┌──

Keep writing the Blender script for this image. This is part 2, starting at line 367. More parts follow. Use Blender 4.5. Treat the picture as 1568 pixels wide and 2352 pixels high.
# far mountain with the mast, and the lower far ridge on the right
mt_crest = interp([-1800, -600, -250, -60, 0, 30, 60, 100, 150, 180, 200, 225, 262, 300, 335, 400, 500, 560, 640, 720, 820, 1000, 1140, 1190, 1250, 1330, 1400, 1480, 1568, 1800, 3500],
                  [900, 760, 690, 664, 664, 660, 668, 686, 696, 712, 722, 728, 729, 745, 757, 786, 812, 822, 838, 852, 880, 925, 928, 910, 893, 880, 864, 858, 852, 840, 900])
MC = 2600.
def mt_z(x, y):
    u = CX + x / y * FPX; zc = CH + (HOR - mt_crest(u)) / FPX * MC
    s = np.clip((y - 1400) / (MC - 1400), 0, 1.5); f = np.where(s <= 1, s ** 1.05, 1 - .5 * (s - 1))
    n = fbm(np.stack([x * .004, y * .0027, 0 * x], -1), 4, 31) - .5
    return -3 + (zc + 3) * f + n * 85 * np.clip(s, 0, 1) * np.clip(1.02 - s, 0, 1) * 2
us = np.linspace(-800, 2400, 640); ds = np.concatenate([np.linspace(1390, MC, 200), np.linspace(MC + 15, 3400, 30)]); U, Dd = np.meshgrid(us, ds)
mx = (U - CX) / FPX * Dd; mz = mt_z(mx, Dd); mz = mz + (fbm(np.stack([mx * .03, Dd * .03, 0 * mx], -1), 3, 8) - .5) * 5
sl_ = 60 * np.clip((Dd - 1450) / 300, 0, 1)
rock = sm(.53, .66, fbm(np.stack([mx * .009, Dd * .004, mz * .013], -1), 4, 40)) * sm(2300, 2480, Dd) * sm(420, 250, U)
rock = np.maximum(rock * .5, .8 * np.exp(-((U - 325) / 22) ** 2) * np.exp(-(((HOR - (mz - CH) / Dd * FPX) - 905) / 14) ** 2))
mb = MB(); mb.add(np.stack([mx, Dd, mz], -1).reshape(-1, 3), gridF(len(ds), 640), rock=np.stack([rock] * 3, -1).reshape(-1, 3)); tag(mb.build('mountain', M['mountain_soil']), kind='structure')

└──

### Task statement
The listing above should be transcribed in full, exactly as written.

### Solution for this problem
Keep writing the Blender script for this image. This is part 2, starting at line 367. More parts follow. Use Blender 4.5. Treat the picture as 1568 pixels wide and 2352 pixels high.
# far mountain with the mast, and the lower far ridge on the right
mt_crest = interp([-1800, -600, -250, -60, 0, 30, 60, 100, 150, 180, 200, 225, 262, 300, 335, 400, 500, 560, 640, 720, 820, 1000, 1140, 1190, 1250, 1330, 1400, 1480, 1568, 1800, 3500],
                  [900, 760, 690, 664, 664, 660, 668, 686, 696, 712, 722, 728, 729, 745, 757, 786, 812, 822, 838, 852, 880, 925, 928, 910, 893, 880, 864, 858, 852, 840, 900])
MC = 2600.
def mt_z(x, y):
    u = CX + x / y * FPX; zc = CH + (HOR - mt_crest(u)) / FPX * MC
    s = np.clip((y - 1400) / (MC - 1400), 0, 1.5); f = np.where(s <= 1, s ** 1.05, 1 - .5 * (s - 1))
    n = fbm(np.stack([x * .004, y * .0027, 0 * x], -1), 4, 31) - .5
    return -3 + (zc + 3) * f + n * 85 * np.clip(s, 0, 1) * np.clip(1.02 - s, 0, 1) * 2
us = np.linspace(-800, 2400, 640); ds = np.concatenate([np.linspace(1390, MC, 200), np.linspace(MC + 15, 3400, 30)]); U, Dd = np.meshgrid(us, ds)
mx = (U - CX) / FPX * Dd; mz = mt_z(mx, Dd); mz = mz + (fbm(np.stack([mx * .03, Dd * .03, 0 * mx], -1), 3, 8) - .5) * 5
sl_ = 60 * np.clip((Dd - 1450) / 300, 0, 1)
rock = sm(.53, .66, fbm(np.stack([mx * .009, Dd * .004, mz * .013], -1), 4, 40)) * sm(2300, 2480, Dd) * sm(420, 250, U)
rock = np.maximum(rock * .5, .8 * np.exp(-((U - 325) / 22) ** 2) * np.exp(-(((HOR - (mz - CH) / Dd * FPX) - 905) / 14) ** 2))
mb = MB(); mb.add(np.stack([mx, Dd, mz], -1).reshape(-1, 3), gridF(len(ds), 640), rock=np.stack([rock] * 3, -1).reshape(-1, 3)); tag(mb.build('mountain', M['mountain_soil']), kind='structure')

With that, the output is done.